Die Hochwasseropfer boten ihrerseits an, dabei zu helfen, die BRK-Boote zu Wasser zu lassen
Doch offenbar hatten es alle Insassen lebend aus ihren Fahrzeugen geschafft. Die Erleichterung darüber ist Ihnen auch am Telefon anzumerken. Sie berichten von Begegnungen, die nachwirken. Von dem Lkw-Fahrer, der erzählte, dass es keine fünf Minuten gedauert habe, bis das ansteigende Wasser das Dach seiner Fahrerkabine erreicht hatte. Von der älteren Dame, die von all ihrem Hab und Gut gerade mal das retten konnte, was in einen gelben Koffer passte, den sie über eine Brücke schleppte. Von dem Opa, der sich trotz größter Gefahr weigerte, seine Wohnung zu verlassen. Oder von dem Mann, der unbedingt noch seine Katze aus dem Haus retten wollte.
All diesen Menschen und vielen weiteren haben Sie und Ihre Teams helfen können. Ich habe dafür nur Hochachtung und Dankbarkeit. Sie, Herr Rausch, berichten indes, wie engagiert Menschen unterschiedlichster Herkunft vor Ort zusammen halfen. Wie die selbst Betroffenen anboten, dabei zu helfen, die BRK-Boote zu Wasser zu lassen.

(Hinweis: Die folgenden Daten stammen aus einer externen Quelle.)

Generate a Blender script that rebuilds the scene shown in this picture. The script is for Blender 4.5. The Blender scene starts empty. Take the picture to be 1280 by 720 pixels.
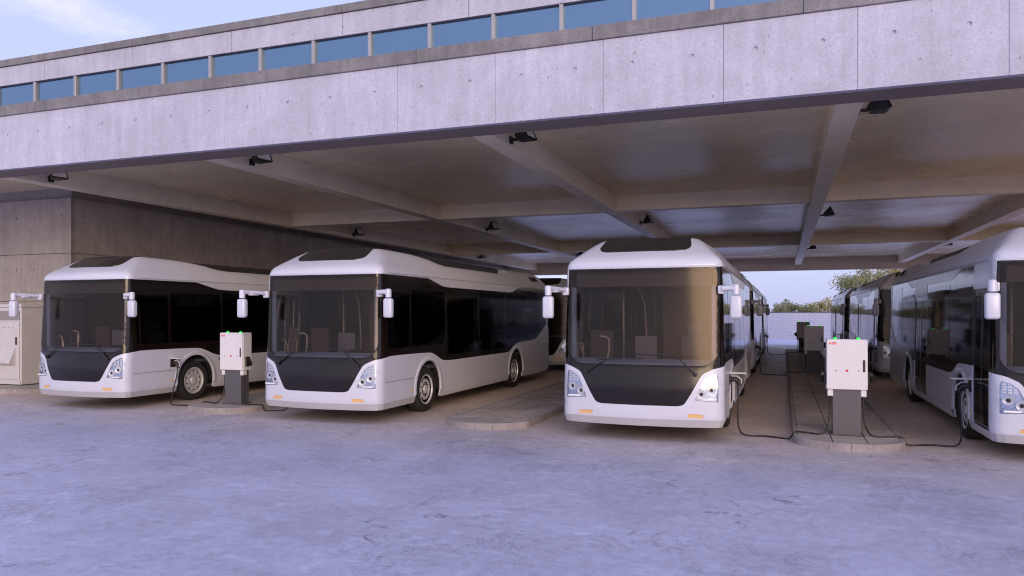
import bpy, bmesh, math, random
import numpy as np
from mathutils import Vector, Matrix
from mathutils.geometry import delaunay_2d_cdt

R = math.radians
random.seed(7)
S = bpy.context.scene
COL = S.collection

# ------------------------------------------------------------------ camera
YAW = 19.97
CAM_H = 2.0
cam_d = bpy.data.cameras.new('camera')
cam = bpy.data.objects.new('camera', cam_d)
COL.objects.link(cam)
cam.location = (0, 0, CAM_H)
cam.rotation_euler = (R(90), 0, R(YAW))
cam_d.sensor_width = 36
cam_d.lens = 36 * 930 / 1280
cam_d.shift_y = 32 / 1280
cam_d.clip_end = 6000
S.camera = cam

# ------------------------------------------------------------------ world, sun, exposure
SUN_EL, SUN_AZ = 12, 151 
SUN_STRENGTH = 1.05
SKY_STRENGTH = 0.15
w = bpy.data.worlds.new('World')
S.world = w
w.use_nodes = True
nt = w.node_tree
nt.nodes.clear()
out = nt.nodes.new('ShaderNodeOutputWorld')
bg = nt.nodes.new('ShaderNodeBackground')
sky = nt.nodes.new('ShaderNodeTexSky')
sky.sky_type = 'NISHITA'
sky.sun_disc = False
sky.sun_elevation = R(SUN_EL)
sky.sun_rotation = R(SUN_AZ)
sky.altitude = 200
sky.air_density = 1.0
sky.dust_density = 3
sky.ozone_density = 2.0
tint = nt.nodes.new('ShaderNodeMix'); tint.data_type = 'RGBA'; tint.blend_type = 'MULTIPLY'
tint.inputs[0].default_value = 1.0
veil = nt.nodes.new('ShaderNodeMix'); veil.data_type = 'RGBA'     # thin high overcast, even over the whole sky
veil.inputs[0].default_value = 0.74
veil.inputs[7].default_value = (3.2, 3.65, 4.75, 1)
nt.links.new(sky.outputs[0], veil.inputs[6])
nt.links.new(veil.outputs[2], tint.inputs[6])
tint.inputs[7].default_value = (1.0, 0.94, 1.12, 1)
tc = nt.nodes.new('ShaderNodeTexCoord')
mp = nt.nodes.new('ShaderNodeMapping'); mp.inputs['Scale'].default_value = (1, 1, 2.6)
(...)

Dass Sie praktisch während des gesamten viertägigen Einsatzes keine Auge zugetan haben, sieht man von gelegentlichen zehnminütigen Nickerchen ab, erzählen Sie erst auf Nachfrage. Und verweisen dabei gleich auf die wertvolle Hilfe Ihres Fahrers und Ihres Führungsassistenten.
Dass Ihr Einsatz in NRW möglicherweise auch den Anwohnern des Mains und seiner Zuflüsse hier in der Region zugute kommen wird, auch das ist ein Grund für diesen Brief. Denn ein Problem dort waren zerstörte oder verstopfte Anfahrtswege zu den Brennpunkten. Sie haben nun vor zu erkunden, wo im Katastrophenfall bei uns solche Engstellen entstehen könnten - und wie man sie dann umgehen kann.
Für uns alle wünsche ich Ihnen in diesem Sinne: viel Erfolg!